* INFORMATION SHOWN:
※ ※ ※

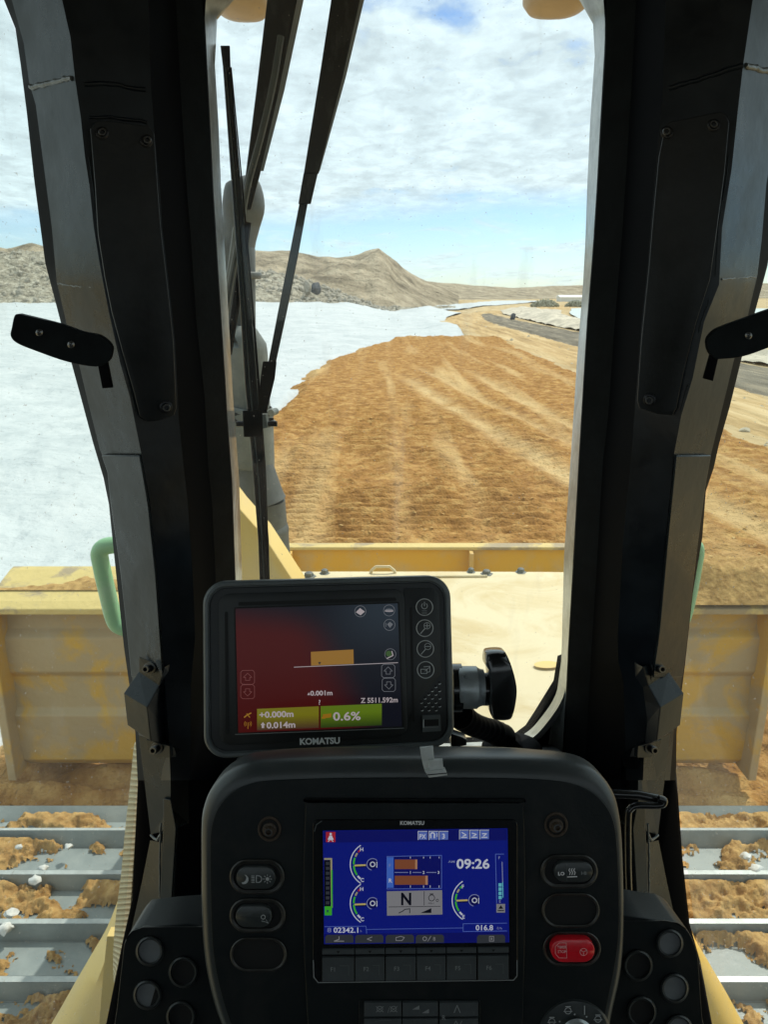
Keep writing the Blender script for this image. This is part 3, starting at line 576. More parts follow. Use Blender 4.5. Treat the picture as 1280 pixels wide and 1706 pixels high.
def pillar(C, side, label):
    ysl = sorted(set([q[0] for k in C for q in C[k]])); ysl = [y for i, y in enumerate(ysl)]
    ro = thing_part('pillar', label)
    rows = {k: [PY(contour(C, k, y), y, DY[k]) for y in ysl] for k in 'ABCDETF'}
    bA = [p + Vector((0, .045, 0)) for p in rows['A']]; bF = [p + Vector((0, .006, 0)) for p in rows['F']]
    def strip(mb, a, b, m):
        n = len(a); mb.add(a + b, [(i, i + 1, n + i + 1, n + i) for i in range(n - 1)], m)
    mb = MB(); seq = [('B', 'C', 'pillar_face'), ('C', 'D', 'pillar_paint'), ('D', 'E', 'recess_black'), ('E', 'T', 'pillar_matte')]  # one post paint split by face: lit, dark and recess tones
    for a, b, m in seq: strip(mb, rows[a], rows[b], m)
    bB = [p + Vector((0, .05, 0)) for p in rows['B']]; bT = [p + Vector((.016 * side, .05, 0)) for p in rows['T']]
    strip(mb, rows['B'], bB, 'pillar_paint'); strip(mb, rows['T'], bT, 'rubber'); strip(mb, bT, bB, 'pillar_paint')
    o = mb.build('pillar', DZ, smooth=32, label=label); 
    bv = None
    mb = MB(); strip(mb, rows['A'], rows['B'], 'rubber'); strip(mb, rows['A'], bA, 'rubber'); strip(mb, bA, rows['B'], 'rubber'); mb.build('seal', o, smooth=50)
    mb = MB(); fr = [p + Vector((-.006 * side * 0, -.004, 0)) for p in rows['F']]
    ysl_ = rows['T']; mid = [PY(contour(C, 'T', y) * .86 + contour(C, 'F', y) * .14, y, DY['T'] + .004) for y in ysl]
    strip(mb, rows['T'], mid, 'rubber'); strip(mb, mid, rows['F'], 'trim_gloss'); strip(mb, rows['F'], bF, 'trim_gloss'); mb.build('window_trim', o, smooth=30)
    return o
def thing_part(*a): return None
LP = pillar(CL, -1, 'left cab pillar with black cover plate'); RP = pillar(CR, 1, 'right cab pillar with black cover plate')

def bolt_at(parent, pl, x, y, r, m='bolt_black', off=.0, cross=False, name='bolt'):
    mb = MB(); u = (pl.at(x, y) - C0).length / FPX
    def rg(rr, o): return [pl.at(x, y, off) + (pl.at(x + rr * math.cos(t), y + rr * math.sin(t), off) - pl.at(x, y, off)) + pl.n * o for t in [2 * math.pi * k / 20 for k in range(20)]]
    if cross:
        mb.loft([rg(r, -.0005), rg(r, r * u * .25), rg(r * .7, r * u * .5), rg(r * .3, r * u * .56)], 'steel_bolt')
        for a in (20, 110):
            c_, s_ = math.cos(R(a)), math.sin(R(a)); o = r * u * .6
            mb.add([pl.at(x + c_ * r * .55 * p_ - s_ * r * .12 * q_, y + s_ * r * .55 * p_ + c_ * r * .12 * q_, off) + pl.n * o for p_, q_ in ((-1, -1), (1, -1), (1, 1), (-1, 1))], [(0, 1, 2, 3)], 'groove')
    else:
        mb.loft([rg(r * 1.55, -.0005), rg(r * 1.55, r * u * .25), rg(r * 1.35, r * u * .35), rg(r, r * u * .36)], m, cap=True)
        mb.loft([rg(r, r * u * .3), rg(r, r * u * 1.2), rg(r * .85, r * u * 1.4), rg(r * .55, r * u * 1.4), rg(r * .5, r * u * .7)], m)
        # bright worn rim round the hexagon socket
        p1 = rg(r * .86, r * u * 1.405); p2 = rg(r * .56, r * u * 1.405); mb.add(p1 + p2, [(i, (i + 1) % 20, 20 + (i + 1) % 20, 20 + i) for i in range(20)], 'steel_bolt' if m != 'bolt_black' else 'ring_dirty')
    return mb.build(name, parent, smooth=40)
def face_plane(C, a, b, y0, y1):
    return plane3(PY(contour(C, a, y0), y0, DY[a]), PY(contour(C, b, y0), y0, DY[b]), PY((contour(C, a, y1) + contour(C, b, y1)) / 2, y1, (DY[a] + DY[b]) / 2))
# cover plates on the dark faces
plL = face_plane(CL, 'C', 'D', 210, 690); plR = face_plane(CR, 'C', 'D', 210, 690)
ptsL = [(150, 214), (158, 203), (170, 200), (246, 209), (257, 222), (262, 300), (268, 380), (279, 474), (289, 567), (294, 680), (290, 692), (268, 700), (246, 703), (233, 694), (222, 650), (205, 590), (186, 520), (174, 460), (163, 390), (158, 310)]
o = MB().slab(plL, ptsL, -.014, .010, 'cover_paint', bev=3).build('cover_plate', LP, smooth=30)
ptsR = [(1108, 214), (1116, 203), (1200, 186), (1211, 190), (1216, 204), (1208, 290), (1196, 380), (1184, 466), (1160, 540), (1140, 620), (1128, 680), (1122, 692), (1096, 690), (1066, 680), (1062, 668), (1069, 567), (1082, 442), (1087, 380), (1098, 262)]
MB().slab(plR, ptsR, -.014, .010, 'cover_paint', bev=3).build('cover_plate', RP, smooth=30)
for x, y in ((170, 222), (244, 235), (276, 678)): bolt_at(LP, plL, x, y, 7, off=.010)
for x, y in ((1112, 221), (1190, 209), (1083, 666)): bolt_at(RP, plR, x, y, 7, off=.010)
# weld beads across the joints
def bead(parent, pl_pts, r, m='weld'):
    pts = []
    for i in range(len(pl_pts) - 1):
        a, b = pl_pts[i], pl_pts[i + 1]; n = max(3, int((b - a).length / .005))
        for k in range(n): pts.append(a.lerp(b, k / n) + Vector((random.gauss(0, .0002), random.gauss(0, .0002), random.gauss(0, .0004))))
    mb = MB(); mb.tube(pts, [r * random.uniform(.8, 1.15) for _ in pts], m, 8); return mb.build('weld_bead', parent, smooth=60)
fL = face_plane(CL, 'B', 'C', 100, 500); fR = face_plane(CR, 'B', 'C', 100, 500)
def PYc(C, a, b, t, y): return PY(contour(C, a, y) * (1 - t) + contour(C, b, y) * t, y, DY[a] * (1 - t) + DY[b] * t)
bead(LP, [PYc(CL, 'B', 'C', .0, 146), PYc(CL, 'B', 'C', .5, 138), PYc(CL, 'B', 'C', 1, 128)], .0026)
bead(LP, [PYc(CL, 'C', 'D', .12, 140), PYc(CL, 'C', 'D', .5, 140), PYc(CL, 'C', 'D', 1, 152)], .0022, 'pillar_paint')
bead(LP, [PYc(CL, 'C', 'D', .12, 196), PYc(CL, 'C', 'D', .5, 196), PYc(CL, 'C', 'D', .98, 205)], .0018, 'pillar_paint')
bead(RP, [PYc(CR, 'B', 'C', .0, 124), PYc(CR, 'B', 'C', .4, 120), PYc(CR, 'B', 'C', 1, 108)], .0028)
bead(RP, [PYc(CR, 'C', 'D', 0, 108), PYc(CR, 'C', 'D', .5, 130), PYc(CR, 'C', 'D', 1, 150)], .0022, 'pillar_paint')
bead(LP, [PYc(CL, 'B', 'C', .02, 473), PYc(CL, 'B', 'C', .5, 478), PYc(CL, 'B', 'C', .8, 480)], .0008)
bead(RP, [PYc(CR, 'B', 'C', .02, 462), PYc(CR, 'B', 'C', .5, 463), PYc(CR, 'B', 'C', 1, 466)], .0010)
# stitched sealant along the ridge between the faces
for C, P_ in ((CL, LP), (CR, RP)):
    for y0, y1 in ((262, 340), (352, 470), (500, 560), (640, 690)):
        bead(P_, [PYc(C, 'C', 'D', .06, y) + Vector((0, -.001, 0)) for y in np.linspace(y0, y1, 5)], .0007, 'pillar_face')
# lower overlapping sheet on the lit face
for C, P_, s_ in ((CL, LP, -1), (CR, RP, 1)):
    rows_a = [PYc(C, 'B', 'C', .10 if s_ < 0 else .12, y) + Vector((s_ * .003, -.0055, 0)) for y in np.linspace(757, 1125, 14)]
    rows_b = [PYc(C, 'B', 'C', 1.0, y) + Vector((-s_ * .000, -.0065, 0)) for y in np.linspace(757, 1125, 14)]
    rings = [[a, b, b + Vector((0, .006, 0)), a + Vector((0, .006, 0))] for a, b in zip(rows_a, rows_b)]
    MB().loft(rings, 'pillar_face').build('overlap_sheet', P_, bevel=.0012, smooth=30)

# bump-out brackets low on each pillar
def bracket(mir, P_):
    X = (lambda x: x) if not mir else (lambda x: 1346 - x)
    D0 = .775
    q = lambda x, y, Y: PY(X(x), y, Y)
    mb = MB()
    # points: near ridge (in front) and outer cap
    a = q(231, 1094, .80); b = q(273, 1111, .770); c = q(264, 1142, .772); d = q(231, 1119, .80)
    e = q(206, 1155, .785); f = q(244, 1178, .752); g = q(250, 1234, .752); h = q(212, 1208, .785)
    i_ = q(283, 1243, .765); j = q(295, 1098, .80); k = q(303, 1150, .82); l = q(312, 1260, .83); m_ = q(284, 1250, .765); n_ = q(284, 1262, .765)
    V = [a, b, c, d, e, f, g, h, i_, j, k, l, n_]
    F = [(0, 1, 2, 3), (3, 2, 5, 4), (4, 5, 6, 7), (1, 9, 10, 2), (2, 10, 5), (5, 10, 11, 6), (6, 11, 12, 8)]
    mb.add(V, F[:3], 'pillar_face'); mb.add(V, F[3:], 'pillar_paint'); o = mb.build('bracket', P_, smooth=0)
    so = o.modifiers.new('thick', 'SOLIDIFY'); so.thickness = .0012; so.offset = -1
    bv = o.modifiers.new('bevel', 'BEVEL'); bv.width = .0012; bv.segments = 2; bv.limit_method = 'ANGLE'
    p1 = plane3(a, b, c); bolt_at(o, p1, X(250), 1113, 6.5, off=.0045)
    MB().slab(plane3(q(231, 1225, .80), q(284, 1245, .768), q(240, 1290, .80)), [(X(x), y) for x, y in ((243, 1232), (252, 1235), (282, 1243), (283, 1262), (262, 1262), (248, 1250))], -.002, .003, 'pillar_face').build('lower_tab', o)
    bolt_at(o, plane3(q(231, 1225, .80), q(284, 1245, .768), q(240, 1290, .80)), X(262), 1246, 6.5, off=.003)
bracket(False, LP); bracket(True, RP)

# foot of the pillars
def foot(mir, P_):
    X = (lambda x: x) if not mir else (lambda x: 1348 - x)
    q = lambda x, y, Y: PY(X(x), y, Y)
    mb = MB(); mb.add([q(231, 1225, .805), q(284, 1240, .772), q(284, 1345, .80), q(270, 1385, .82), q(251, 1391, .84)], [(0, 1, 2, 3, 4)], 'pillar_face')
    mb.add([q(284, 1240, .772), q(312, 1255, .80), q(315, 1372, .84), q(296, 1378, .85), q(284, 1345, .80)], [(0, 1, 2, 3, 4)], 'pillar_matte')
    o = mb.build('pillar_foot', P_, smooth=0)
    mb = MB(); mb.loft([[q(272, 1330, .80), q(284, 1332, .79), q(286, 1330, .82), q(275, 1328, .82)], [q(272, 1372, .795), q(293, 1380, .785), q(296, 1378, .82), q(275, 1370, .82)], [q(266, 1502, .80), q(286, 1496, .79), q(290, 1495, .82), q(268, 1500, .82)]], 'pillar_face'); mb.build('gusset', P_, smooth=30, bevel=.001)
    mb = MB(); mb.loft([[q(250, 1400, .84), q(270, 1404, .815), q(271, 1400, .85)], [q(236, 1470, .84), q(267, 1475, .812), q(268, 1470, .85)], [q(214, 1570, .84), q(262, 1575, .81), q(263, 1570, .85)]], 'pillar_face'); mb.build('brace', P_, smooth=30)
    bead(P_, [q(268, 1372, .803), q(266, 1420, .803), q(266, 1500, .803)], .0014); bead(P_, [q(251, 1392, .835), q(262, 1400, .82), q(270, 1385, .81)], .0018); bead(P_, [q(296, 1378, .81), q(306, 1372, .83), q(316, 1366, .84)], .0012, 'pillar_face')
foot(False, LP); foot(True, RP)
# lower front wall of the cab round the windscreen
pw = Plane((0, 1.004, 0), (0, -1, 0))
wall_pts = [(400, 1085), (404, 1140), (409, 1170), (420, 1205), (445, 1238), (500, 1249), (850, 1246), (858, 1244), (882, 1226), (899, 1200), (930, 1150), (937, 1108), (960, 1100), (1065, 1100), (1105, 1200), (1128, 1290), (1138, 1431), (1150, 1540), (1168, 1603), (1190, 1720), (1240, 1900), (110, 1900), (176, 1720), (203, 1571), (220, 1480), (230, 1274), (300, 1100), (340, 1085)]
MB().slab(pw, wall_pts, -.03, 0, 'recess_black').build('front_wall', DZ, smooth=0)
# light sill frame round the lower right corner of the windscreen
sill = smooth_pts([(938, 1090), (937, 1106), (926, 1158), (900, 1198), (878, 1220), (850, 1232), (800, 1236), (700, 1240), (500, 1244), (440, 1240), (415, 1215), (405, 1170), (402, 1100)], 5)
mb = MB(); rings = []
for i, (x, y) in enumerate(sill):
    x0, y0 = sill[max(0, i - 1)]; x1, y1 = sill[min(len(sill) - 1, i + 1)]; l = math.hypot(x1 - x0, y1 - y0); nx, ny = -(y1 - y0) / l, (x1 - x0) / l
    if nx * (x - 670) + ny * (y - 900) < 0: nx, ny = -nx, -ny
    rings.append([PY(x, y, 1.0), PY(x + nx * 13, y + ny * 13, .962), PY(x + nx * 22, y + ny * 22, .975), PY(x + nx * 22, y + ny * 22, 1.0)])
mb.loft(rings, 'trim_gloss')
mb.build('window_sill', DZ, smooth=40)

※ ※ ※

* TASK TO COMPLETE:
Reproduce the data above word for word from its first line through the line that holds "LP = pillar(CL, -1, 'left", both ends included; skip pictures.

* ANSWER FOR THIS EXERCISE:
Keep writing the Blender script for this image. This is part 3, starting at line 576. More parts follow. Use Blender 4.5. Treat the picture as 1280 pixels wide and 1706 pixels high.
def pillar(C, side, label):
    ysl = sorted(set([q[0] for k in C for q in C[k]])); ysl = [y for i, y in enumerate(ysl)]
    ro = thing_part('pillar', label)
    rows = {k: [PY(contour(C, k, y), y, DY[k]) for y in ysl] for k in 'ABCDETF'}
    bA = [p + Vector((0, .045, 0)) for p in rows['A']]; bF = [p + Vector((0, .006, 0)) for p in rows['F']]
    def strip(mb, a, b, m):
        n = len(a); mb.add(a + b, [(i, i + 1, n + i + 1, n + i) for i in range(n - 1)], m)
    mb = MB(); seq = [('B', 'C', 'pillar_face'), ('C', 'D', 'pillar_paint'), ('D', 'E', 'recess_black'), ('E', 'T', 'pillar_matte')]  # one post paint split by face: lit, dark and recess tones
    for a, b, m in seq: strip(mb, rows[a], rows[b], m)
    bB = [p + Vector((0, .05, 0)) for p in rows['B']]; bT = [p + Vector((.016 * side, .05, 0)) for p in rows['T']]
    strip(mb, rows['B'], bB, 'pillar_paint'); strip(mb, rows['T'], bT, 'rubber'); strip(mb, bT, bB, 'pillar_paint')
    o = mb.build('pillar', DZ, smooth=32, label=label); 
    bv = None
    mb = MB(); strip(mb, rows['A'], rows['B'], 'rubber'); strip(mb, rows['A'], bA, 'rubber'); strip(mb, bA, rows['B'], 'rubber'); mb.build('seal', o, smooth=50)
    mb = MB(); fr = [p + Vector((-.006 * side * 0, -.004, 0)) for p in rows['F']]
    ysl_ = rows['T']; mid = [PY(contour(C, 'T', y) * .86 + contour(C, 'F', y) * .14, y, DY['T'] + .004) for y in ysl]
    strip(mb, rows['T'], mid, 'rubber'); strip(mb, mid, rows['F'], 'trim_gloss'); strip(mb, rows['F'], bF, 'trim_gloss'); mb.build('window_trim', o, smooth=30)
    return o
def thing_part(*a): return None
LP = pillar(CL, -1, 'left cab pillar with black cover plate'); RP = pillar(CR, 1, 'right cab pillar with black cover plate')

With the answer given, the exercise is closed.